WNBA Expansion 2026: How Three New Teams Are Reshaping Women's Basketball

The WNBA is experiencing a transformation that would have seemed unthinkable five years ago. With three expansion franchises set to begin play in 2026, the league is capitalizing on a wave of popularity driven by star power, media deals, and a broader cultural reckoning with the value of women's professional sports.
The New Franchises
Portland, Toronto, and Denver have been awarded expansion teams, each bringing unique market dynamics to the league. Portland's franchise, backed by a ownership group led by Nike co-founder Phil Knight's investment firm, inherits a city with deep basketball roots and a fan base hungry for professional women's sports. The team will share the renovated Moda Center with the NBA's Trail Blazers, benefiting from established infrastructure and corporate partnerships.

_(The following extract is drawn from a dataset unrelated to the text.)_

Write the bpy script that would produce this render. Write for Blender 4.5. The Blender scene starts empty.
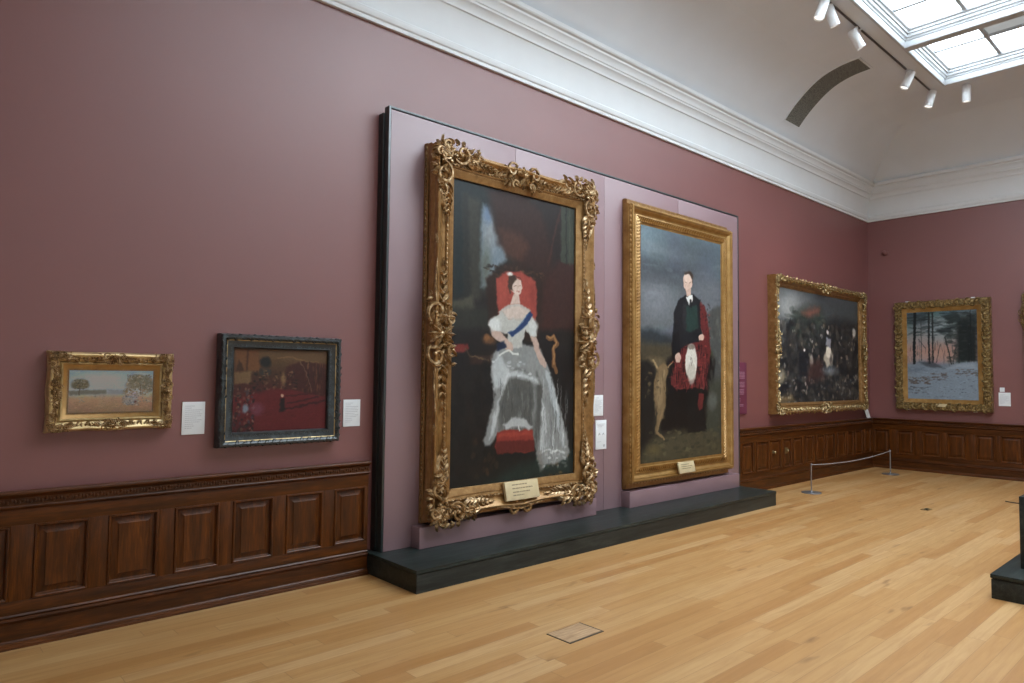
"""A picture gallery: mauve walls over oak wainscot, gilt-framed paintings, a coved
ceiling with a laylight, and a strip-oak floor.  Everything is built here in mesh code."""
import bpy, bmesh, math, random, json
import numpy as np
from mathutils import Vector, Matrix
PI = math.pi
scene = bpy.context.scene
COL = scene.collection
X1 = 14.36          # back wall plane
WY = 0.03           # left wall plane
XF, YR = -1.6, -8.10  # wall behind the camera, wall on the right
H = 6.36            # flat ceiling

# ------------------------------------------------------------------ tuning values
def _c(r, g, b):
    f = lambda x: (x/12.92) if x <= .04045 else ((x+.055)/1.055)**2.4
    return (f(r/255), f(g/255), f(b/255), 1.0)
WALL_LO, WALL_HI = _c(117, 68, 65), _c(122, 72, 69)
SCREEN_C = _c(136, 107, 112)
CEIL_C = _c(213, 218, 224)
F0, F1, F2, F3 = _c(162, 115, 65), _c(174, 129, 78), _c(182, 141, 91), _c(190, 152, 105)
F4, F5, F6 = _c(148, 100, 50), _c(104, 64, 30), _c(112, 74, 40)
PANE_E, PANE_E2, PANE_E3, LENS_E = 13.4, 10.0, 5.0, 1.5
ART_K, EXPOSURE = 1.6, 0.0
SPOT_W = 80
WALL_R, WALL_S = .47, .95
# ------------------------------------------------------------------ materials
def s2l(c):
    return tuple(((x/12.92) if x <= .04045 else ((x+.055)/1.055)**2.4) for x in c)
def rgb(r, g, b): return s2l((r/255, g/255, b/255)) + (1.0,)
class NT:
    def __init__(s, name):
        s.m = bpy.data.materials.new(name); s.m.use_nodes = True; s.t = s.m.node_tree; s.t.nodes.clear()
        s.out = s.n('ShaderNodeOutputMaterial'); s.b = s.n('ShaderNodeBsdfPrincipled'); s.l(s.b.outputs[0], s.out.inputs[0])
    def n(s, t, **k):
        n = s.t.nodes.new(t)
        for a, v in k.items(): setattr(n, a, v)
        return n
    def l(s, a, b): s.t.links.new(a, b)
    def val(s, sock, v):
        if hasattr(v, 'is_output'): s.l(v, sock)
        else: sock.default_value = v
    def math(s, op, a, b=0.0, c=0.0):
        n = s.n('ShaderNodeMath', operation=op)
        s.val(n.inputs[0], a); s.val(n.inputs[1], b)
        if op in ('MULTIPLY_ADD',): s.val(n.inputs[2], c)
        return n.outputs[0]
    def noise(s, vec, scale, detail=4, rough=.55, dist=0.0):
        n = s.n('ShaderNodeTexNoise'); s.l(vec, n.inputs['Vector'])
        n.inputs['Scale'].default_value = scale; n.inputs['Detail'].default_value = detail
        n.inputs['Roughness'].default_value = rough; n.inputs['Distortion'].default_value = dist
        return n.outputs['Fac']
    def ramp(s, fac, stops):
        n = s.n('ShaderNodeValToRGB'); s.l(fac, n.inputs[0]); e = n.color_ramp.elements
        e[0].position, e[0].color = stops[0]; e[1].position, e[1].color = stops[-1]
        for p, c in stops[1:-1]: x = e.new(p); x.color = c
        return n.outputs[0]
    def mix(s, f, a, b, mode='MIX'):
        n = s.n('ShaderNodeMix', data_type='RGBA', blend_type=mode)
        s.val(n.inputs[0], f); s.val(n.inputs[6], a); s.val(n.inputs[7], b)
        return n.outputs[2]
    def pos(s, scale=(1, 1, 1), kind='Object'):
        t = s.n('ShaderNodeTexCoord'); mp = s.n('ShaderNodeMapping'); s.l(t.outputs[kind], mp.inputs[0])
        mp.inputs['Scale'].default_value = scale
        return mp.outputs[0]
    def bump(s, h, strength, dist=.002):
        n = s.n('ShaderNodeBump'); n.inputs['Strength'].default_value = strength; n.inputs['Distance'].default_value = dist
        s.l(h, n.inputs['Height']); s.l(n.outputs[0], s.b.inputs['Normal'])
    def set(s, color=None, rough=None, metal=None, spec=None):
        for k, v in (('Base Color', color), ('Roughness', rough), ('Metallic', metal), ('Specular IOR Level', spec)):
            if v is not None: s.val(s.b.inputs[k], v)
        return s.m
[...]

Toronto represents the WNBA's first international franchise, a bold move that aligns with the growing talent pipeline from Canadian basketball programs. The city's success with the NBA Raptors demonstrated that basketball can thrive north of the border, and early season ticket deposits have exceeded projections by over 40 percent.
Denver rounds out the expansion class, offering a Mountain West market that fills a geographic gap in the league's footprint. The franchise has secured a dedicated 8,000-seat arena that will provide an intimate game-day atmosphere purpose-built for women's basketball.
The Expansion Draft Shakeup
Each new team selected players from existing rosters through an expansion draft that sent ripples across the league. Veteran players who had been rotation pieces on contending teams suddenly found themselves as foundational pillars for new franchises. The draft also created unexpected opportunities for younger players who had been blocked by established starters.
Portland made the biggest splash by selecting veteran guard Kahleah Copper, giving the franchise an immediate star to build around. Toronto focused on versatility, taking players who could fill multiple roles as the team finds its identity. Denver prioritized youth, betting on developmental upside rather than immediate wins.
The Caitlin Clark Effect
It is impossible to discuss the WNBA's growth without acknowledging the transformative impact of Caitlin Clark. Her arrival in the league in 2024 brought unprecedented attention to women's basketball, and the sustained interest has exceeded even the most optimistic projections. Television ratings for WNBA games have tripled since Clark's rookie season, and arena attendance across the league has reached capacity levels not seen since the league's early years.
Clark's influence extends beyond her own team. Opposing arenas sell out when the Indiana Fever visit, and her rivalry with Angel Reese has become one of the most compelling storylines in American sports. The expansion teams are direct beneficiaries of this attention, launching into a market environment where sponsors and broadcasters are eager to invest in women's basketball.
Financial Foundations
The economics of WNBA expansion tell a story of rapid maturation. Each expansion franchise paid a reported fee of 125 million dollars, a figure that reflects the league's escalating valuation. By comparison, the Las Vegas Aces expansion fee in 2018 was approximately 10 million dollars. The tenfold increase in less than a decade illustrates how dramatically the business landscape has shifted.
Player salaries have followed suit. The new collective bargaining agreement signed in late 2025 established a salary floor that ensures even expansion rosters will pay competitive wages. The maximum player salary has risen to 700,000 dollars, still modest compared to male leagues but a meaningful step toward economic parity.
Building Fan Cultures from Scratch
One of the most fascinating aspects of expansion is watching new fan communities form in real time. Portland has already established supporter groups modeled after soccer ultras, complete with coordinated chants and tifo displays. Toronto's bilingual marketing campaign has resonated across English and French-speaking Canada, while Denver's community outreach program has partnered with over 50 youth basketball leagues in the region.
Social media has accelerated this community building in ways that previous expansion eras could not have imagined. Player-created content, behind-the-scenes footage from training camp, and interactive fan events have given supporters a sense of connection to their new teams before a single game has been played.
What Success Looks Like
The true measure of this expansion will not be first-season win totals but rather long-term viability. Can these franchises sustain attendance and interest beyond the novelty of their inaugural seasons? The league's track record with recent expansions is encouraging, and the structural investments in media deals and arena partnerships suggest that the WNBA has learned from past missteps. Women's basketball has never had more momentum, and 2026 may well be remembered as the year the league reached a point of no return in the best possible sense.